Copy each line exactly.

-- Start of DATA PROVIDED --

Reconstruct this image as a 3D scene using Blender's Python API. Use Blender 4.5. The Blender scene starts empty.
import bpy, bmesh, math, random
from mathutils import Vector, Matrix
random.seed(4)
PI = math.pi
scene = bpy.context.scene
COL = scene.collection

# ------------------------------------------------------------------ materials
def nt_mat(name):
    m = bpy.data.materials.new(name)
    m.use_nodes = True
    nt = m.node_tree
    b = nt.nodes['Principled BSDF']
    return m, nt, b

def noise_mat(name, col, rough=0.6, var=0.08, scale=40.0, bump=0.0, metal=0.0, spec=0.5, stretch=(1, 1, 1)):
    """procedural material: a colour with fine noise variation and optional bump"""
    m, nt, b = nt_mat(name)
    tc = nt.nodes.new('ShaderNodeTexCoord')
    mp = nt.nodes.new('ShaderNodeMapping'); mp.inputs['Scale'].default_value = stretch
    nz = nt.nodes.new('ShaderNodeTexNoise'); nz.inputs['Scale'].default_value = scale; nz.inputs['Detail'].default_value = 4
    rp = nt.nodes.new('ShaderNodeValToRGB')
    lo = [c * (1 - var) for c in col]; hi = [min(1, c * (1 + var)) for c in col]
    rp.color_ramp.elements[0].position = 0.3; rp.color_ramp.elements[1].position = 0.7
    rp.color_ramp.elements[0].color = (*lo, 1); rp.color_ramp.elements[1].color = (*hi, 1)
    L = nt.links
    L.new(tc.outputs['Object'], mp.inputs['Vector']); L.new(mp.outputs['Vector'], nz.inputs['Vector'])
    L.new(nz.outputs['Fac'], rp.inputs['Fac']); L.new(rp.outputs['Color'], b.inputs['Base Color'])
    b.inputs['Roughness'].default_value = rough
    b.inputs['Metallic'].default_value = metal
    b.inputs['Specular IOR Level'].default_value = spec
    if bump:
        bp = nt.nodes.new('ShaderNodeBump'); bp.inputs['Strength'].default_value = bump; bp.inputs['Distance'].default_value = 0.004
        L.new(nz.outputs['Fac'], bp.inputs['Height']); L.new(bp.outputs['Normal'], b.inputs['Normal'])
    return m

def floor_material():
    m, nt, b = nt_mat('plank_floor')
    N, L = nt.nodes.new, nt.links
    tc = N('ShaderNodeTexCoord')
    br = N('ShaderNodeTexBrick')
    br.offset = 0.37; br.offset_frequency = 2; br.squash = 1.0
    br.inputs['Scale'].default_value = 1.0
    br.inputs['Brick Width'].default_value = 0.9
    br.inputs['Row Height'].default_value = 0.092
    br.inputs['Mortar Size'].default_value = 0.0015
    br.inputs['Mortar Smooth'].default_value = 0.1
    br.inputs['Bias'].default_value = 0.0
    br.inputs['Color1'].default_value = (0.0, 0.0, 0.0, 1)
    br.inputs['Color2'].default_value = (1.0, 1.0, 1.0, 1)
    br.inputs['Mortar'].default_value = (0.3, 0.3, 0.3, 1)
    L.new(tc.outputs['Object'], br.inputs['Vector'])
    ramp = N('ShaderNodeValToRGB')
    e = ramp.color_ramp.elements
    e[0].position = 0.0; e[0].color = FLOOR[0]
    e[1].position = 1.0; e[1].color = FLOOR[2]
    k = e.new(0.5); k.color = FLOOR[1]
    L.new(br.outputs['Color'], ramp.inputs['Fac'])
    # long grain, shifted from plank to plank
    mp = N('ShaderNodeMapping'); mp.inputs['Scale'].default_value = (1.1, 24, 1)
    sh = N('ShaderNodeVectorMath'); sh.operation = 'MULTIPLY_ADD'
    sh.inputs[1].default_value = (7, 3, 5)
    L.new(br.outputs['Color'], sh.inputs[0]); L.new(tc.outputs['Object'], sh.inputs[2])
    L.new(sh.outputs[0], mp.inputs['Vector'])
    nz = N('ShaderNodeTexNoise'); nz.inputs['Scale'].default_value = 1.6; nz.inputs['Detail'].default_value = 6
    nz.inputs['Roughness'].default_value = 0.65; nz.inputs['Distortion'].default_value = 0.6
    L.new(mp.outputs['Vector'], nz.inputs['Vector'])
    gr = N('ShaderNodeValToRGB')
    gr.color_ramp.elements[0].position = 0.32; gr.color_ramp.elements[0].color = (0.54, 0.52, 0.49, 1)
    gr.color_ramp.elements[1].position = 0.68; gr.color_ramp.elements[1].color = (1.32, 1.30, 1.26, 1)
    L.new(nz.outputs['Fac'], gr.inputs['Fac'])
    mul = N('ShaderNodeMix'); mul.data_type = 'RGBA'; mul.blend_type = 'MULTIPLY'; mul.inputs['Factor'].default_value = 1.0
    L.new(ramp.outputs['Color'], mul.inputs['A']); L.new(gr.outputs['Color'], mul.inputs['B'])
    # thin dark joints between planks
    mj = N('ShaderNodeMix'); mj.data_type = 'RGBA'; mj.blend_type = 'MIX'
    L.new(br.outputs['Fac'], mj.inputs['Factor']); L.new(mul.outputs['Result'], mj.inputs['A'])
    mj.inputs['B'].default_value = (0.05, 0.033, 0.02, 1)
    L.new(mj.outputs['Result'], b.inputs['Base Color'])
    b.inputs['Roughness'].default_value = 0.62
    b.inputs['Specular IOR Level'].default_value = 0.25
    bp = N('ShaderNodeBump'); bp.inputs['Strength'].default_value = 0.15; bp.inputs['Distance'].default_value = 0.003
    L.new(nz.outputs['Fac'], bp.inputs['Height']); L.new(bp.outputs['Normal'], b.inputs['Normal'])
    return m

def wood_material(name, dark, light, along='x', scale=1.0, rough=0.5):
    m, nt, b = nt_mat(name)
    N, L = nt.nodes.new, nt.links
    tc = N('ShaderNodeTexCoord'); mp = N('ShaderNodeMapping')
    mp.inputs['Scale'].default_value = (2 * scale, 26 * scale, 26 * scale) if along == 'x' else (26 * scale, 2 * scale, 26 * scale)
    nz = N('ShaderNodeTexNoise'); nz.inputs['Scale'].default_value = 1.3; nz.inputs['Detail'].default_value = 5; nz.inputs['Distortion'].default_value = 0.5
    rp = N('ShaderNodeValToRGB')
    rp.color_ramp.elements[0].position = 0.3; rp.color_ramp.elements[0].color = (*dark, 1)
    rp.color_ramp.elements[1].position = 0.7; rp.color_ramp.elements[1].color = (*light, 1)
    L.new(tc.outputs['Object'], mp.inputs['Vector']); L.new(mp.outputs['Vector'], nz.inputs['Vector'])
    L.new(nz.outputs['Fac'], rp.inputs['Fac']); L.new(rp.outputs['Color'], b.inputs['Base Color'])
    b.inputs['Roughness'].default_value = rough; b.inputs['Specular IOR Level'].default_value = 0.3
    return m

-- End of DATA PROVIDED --

## TASK RESULT
Reconstruct this image as a 3D scene using Blender's Python API. Use Blender 4.5. The Blender scene starts empty.
import bpy, bmesh, math, random
from mathutils import Vector, Matrix
random.seed(4)
PI = math.pi
scene = bpy.context.scene
COL = scene.collection

# ------------------------------------------------------------------ materials
def nt_mat(name):
    m = bpy.data.materials.new(name)
    m.use_nodes = True
    nt = m.node_tree
    b = nt.nodes['Principled BSDF']
    return m, nt, b

def noise_mat(name, col, rough=0.6, var=0.08, scale=40.0, bump=0.0, metal=0.0, spec=0.5, stretch=(1, 1, 1)):
    """procedural material: a colour with fine noise variation and optional bump"""
    m, nt, b = nt_mat(name)
    tc = nt.nodes.new('ShaderNodeTexCoord')
    mp = nt.nodes.new('ShaderNodeMapping'); mp.inputs['Scale'].default_value = stretch
    nz = nt.nodes.new('ShaderNodeTexNoise'); nz.inputs['Scale'].default_value = scale; nz.inputs['Detail'].default_value = 4
    rp = nt.nodes.new('ShaderNodeValToRGB')
    lo = [c * (1 - var) for c in col]; hi = [min(1, c * (1 + var)) for c in col]
    rp.color_ramp.elements[0].position = 0.3; rp.color_ramp.elements[1].position = 0.7
    rp.color_ramp.elements[0].color = (*lo, 1); rp.color_ramp.elements[1].color = (*hi, 1)
    L = nt.links
    L.new(tc.outputs['Object'], mp.inputs['Vector']); L.new(mp.outputs['Vector'], nz.inputs['Vector'])
    L.new(nz.outputs['Fac'], rp.inputs['Fac']); L.new(rp.outputs['Color'], b.inputs['Base Color'])
    b.inputs['Roughness'].default_value = rough
    b.inputs['Metallic'].default_value = metal
    b.inputs['Specular IOR Level'].default_value = spec
    if bump:
        bp = nt.nodes.new('ShaderNodeBump'); bp.inputs['Strength'].default_value = bump; bp.inputs['Distance'].default_value = 0.004
        L.new(nz.outputs['Fac'], bp.inputs['Height']); L.new(bp.outputs['Normal'], b.inputs['Normal'])
    return m

def floor_material():
    m, nt, b = nt_mat('plank_floor')
    N, L = nt.nodes.new, nt.links
    tc = N('ShaderNodeTexCoord')
    br = N('ShaderNodeTexBrick')
    br.offset = 0.37; br.offset_frequency = 2; br.squash = 1.0
    br.inputs['Scale'].default_value = 1.0
    br.inputs['Brick Width'].default_value = 0.9
    br.inputs['Row Height'].default_value = 0.092
    br.inputs['Mortar Size'].default_value = 0.0015
    br.inputs['Mortar Smooth'].default_value = 0.1
    br.inputs['Bias'].default_value = 0.0
    br.inputs['Color1'].default_value = (0.0, 0.0, 0.0, 1)
    br.inputs['Color2'].default_value = (1.0, 1.0, 1.0, 1)
    br.inputs['Mortar'].default_value = (0.3, 0.3, 0.3, 1)
    L.new(tc.outputs['Object'], br.inputs['Vector'])
    ramp = N('ShaderNodeValToRGB')
    e = ramp.color_ramp.elements
    e[0].position = 0.0; e[0].color = FLOOR[0]
    e[1].position = 1.0; e[1].color = FLOOR[2]
    k = e.new(0.5); k.color = FLOOR[1]
    L.new(br.outputs['Color'], ramp.inputs['Fac'])
    # long grain, shifted from plank to plank
    mp = N('ShaderNodeMapping'); mp.inputs['Scale'].default_value = (1.1, 24, 1)
    sh = N('ShaderNodeVectorMath'); sh.operation = 'MULTIPLY_ADD'
    sh.inputs[1].default_value = (7, 3, 5)
    L.new(br.outputs['Color'], sh.inputs[0]); L.new(tc.outputs['Object'], sh.inputs[2])
    L.new(sh.outputs[0], mp.inputs['Vector'])
    nz = N('ShaderNodeTexNoise'); nz.inputs['Scale'].default_value = 1.6; nz.inputs['Detail'].default_value = 6
    nz.inputs['Roughness'].default_value = 0.65; nz.inputs['Distortion'].default_value = 0.6
    L.new(mp.outputs['Vector'], nz.inputs['Vector'])
    gr = N('ShaderNodeValToRGB')
    gr.color_ramp.elements[0].position = 0.32; gr.color_ramp.elements[0].color = (0.54, 0.52, 0.49, 1)
    gr.color_ramp.elements[1].position = 0.68; gr.color_ramp.elements[1].color = (1.32, 1.30, 1.26, 1)
    L.new(nz.outputs['Fac'], gr.inputs['Fac'])
    mul = N('ShaderNodeMix'); mul.data_type = 'RGBA'; mul.blend_type = 'MULTIPLY'; mul.inputs['Factor'].default_value = 1.0
    L.new(ramp.outputs['Color'], mul.inputs['A']); L.new(gr.outputs['Color'], mul.inputs['B'])
    # thin dark joints between planks
    mj = N('ShaderNodeMix'); mj.data_type = 'RGBA'; mj.blend_type = 'MIX'
    L.new(br.outputs['Fac'], mj.inputs['Factor']); L.new(mul.outputs['Result'], mj.inputs['A'])
    mj.inputs['B'].default_value = (0.05, 0.033, 0.02, 1)
    L.new(mj.outputs['Result'], b.inputs['Base Color'])
    b.inputs['Roughness'].default_value = 0.62
    b.inputs['Specular IOR Level'].default_value = 0.25
    bp = N('ShaderNodeBump'); bp.inputs['Strength'].default_value = 0.15; bp.inputs['Distance'].default_value = 0.003
    L.new(nz.outputs['Fac'], bp.inputs['Height']); L.new(bp.outputs['Normal'], b.inputs['Normal'])
    return m

def wood_material(name, dark, light, along='x', scale=1.0, rough=0.5):
    m, nt, b = nt_mat(name)
    N, L = nt.nodes.new, nt.links
    tc = N('ShaderNodeTexCoord'); mp = N('ShaderNodeMapping')
    mp.inputs['Scale'].default_value = (2 * scale, 26 * scale, 26 * scale) if along == 'x' else (26 * scale, 2 * scale, 26 * scale)
    nz = N('ShaderNodeTexNoise'); nz.inputs['Scale'].default_value = 1.3; nz.inputs['Detail'].default_value = 5; nz.inputs['Distortion'].default_value = 0.5
    rp = N('ShaderNodeValToRGB')
    rp.color_ramp.elements[0].position = 0.3; rp.color_ramp.elements[0].color = (*dark, 1)
    rp.color_ramp.elements[1].position = 0.7; rp.color_ramp.elements[1].color = (*light, 1)
    L.new(tc.outputs['Object'], mp.inputs['Vector']); L.new(mp.outputs['Vector'], nz.inputs['Vector'])
    L.new(nz.outputs['Fac'], rp.inputs['Fac']); L.new(rp.outputs['Color'], b.inputs['Base Color'])
    b.inputs['Roughness'].default_value = rough; b.inputs['Specular IOR Level'].default_value = 0.3
    return m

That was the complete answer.